Friday, March 14, 2014

The Securities (Amendment) Bill 2013 - Serves The Interest of The Established Investment Houses

The primary purpose of these new regulations are not to protect the investor rather they serve erect and maintain high barriers to entry into the securities market, thereby limiting competition for the established market participants. This is why these regulations are drafted only after extensive consultations with established players in the securities industry. 

The rules and regulations that are implemented will most certainly be even more onerous than before thereby increasing the regulatory cost of a smaller new entrant -making it less attractive for a competitor to enter the market. Consequently bigger established firms are given an advantage as they would have a greater capacity to absorb increased regulatory cost or lobby regulators in their favour. 

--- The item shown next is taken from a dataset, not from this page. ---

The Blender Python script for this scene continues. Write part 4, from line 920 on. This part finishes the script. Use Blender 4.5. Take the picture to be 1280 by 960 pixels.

Ironically more regulation does not make investors safer it:
  1. Lulls the investor into a false sense of security under the delusion that some nameless, faceless government bureaucrat will protect them; thereby making them complacent and neglectful of conducting their own due diligence. 
  2. Limits the number of participants or options the investor has and limits their ability to discipline errant service providers by moving their investment dollars elsewhere.
  3. Serves to place the regulator and bureaucrats in privileged positions to defend or destroy a market player or potential entrant solely at their discretion for political or personal reasons. 
More bureaucracy is never the answer the best protection for the investor is open competition.